● **TO DO**
Starting at the first line of the data below, write out each line exactly until you reach the line containing "sc.camera = cam", and include that line too.

● **MATERIAL**
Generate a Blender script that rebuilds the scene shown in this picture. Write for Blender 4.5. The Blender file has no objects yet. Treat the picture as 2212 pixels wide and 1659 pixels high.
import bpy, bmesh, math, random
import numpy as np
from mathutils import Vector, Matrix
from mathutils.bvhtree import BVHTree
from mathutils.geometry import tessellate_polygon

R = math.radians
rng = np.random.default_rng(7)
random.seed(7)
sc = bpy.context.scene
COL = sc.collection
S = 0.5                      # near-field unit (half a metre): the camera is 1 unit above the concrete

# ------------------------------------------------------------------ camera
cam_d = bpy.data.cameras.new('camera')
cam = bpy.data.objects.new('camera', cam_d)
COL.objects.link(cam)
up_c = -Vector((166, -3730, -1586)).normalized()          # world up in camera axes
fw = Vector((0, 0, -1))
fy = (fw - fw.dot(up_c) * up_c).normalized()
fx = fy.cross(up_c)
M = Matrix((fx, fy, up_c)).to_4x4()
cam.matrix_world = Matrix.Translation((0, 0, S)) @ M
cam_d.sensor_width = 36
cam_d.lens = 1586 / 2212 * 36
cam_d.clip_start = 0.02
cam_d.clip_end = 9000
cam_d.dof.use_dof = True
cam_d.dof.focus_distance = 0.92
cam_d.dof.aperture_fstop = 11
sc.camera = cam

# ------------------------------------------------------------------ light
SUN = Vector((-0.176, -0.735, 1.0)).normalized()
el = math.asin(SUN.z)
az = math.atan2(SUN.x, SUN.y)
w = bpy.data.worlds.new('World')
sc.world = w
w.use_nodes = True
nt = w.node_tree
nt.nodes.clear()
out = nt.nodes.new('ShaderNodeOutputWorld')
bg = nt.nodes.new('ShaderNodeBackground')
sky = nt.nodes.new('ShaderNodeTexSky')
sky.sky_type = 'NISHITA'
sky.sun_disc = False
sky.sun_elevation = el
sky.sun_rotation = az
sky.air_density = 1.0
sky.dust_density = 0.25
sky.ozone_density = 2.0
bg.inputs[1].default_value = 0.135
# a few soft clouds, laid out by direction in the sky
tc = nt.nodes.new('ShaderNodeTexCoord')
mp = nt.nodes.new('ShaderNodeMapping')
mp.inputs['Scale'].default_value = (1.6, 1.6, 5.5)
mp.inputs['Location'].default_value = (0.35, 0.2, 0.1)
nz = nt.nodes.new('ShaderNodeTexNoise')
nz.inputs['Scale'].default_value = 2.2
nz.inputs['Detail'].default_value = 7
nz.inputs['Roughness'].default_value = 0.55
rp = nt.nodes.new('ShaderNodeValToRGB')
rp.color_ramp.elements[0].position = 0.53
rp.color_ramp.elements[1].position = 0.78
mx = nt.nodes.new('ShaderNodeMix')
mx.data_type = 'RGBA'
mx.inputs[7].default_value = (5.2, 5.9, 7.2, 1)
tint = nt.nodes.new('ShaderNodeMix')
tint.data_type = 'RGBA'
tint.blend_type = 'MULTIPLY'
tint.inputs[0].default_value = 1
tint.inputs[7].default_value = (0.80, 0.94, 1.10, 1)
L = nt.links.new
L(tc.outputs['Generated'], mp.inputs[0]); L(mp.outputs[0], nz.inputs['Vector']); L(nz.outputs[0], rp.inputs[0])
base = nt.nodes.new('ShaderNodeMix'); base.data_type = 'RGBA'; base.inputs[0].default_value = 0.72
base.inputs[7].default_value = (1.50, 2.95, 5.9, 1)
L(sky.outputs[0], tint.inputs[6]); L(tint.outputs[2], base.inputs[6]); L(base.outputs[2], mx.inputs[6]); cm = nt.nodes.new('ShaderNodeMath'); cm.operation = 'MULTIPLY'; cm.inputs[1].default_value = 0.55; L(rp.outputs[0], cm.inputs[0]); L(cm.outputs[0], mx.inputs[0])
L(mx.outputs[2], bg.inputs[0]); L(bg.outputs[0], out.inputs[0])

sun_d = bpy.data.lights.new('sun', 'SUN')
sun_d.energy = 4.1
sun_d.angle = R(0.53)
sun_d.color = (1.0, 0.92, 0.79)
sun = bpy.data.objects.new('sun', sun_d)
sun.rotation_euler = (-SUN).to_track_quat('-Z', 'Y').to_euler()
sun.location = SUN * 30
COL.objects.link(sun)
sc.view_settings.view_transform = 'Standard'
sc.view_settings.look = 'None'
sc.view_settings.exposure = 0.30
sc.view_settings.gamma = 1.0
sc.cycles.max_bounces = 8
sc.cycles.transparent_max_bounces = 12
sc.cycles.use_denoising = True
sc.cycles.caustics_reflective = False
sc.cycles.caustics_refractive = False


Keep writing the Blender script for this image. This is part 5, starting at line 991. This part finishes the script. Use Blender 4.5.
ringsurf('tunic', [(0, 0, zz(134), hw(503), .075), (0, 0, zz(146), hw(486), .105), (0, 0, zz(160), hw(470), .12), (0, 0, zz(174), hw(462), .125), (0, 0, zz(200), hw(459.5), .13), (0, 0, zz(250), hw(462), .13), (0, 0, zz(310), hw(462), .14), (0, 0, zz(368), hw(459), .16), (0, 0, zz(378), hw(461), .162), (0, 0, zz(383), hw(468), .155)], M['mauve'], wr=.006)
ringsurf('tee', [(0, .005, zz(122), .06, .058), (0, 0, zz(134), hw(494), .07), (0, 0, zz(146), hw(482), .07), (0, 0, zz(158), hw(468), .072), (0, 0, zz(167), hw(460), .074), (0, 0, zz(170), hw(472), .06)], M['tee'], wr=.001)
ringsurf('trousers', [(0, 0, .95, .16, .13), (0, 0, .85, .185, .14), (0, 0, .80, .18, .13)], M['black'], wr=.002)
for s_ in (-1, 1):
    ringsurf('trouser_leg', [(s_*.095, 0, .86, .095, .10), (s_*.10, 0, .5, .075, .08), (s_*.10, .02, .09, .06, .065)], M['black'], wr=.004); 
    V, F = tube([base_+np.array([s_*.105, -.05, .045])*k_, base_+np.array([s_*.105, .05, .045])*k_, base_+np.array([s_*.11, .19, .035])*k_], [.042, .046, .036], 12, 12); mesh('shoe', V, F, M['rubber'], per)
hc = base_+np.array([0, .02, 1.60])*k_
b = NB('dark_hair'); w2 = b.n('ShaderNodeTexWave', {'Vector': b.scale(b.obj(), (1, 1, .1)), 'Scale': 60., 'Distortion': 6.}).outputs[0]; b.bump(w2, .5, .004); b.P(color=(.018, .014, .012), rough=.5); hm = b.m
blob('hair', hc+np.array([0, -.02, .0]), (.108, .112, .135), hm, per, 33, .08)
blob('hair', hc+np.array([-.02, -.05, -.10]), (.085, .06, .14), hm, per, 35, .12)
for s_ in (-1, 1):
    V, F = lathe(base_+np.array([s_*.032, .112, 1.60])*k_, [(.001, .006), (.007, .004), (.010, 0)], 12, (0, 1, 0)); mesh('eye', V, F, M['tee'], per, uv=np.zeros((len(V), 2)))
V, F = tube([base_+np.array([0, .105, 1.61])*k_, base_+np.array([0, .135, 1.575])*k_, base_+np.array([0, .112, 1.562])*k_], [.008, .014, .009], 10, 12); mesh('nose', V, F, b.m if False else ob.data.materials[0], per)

● **THE REPLY**
Generate a Blender script that rebuilds the scene shown in this picture. Write for Blender 4.5. The Blender file has no objects yet. Treat the picture as 2212 pixels wide and 1659 pixels high.
import bpy, bmesh, math, random
import numpy as np
from mathutils import Vector, Matrix
from mathutils.bvhtree import BVHTree
from mathutils.geometry import tessellate_polygon

R = math.radians
rng = np.random.default_rng(7)
random.seed(7)
sc = bpy.context.scene
COL = sc.collection
S = 0.5                      # near-field unit (half a metre): the camera is 1 unit above the concrete

# ------------------------------------------------------------------ camera
cam_d = bpy.data.cameras.new('camera')
cam = bpy.data.objects.new('camera', cam_d)
COL.objects.link(cam)
up_c = -Vector((166, -3730, -1586)).normalized()          # world up in camera axes
fw = Vector((0, 0, -1))
fy = (fw - fw.dot(up_c) * up_c).normalized()
fx = fy.cross(up_c)
M = Matrix((fx, fy, up_c)).to_4x4()
cam.matrix_world = Matrix.Translation((0, 0, S)) @ M
cam_d.sensor_width = 36
cam_d.lens = 1586 / 2212 * 36
cam_d.clip_start = 0.02
cam_d.clip_end = 9000
cam_d.dof.use_dof = True
cam_d.dof.focus_distance = 0.92
cam_d.dof.aperture_fstop = 11
sc.camera = cam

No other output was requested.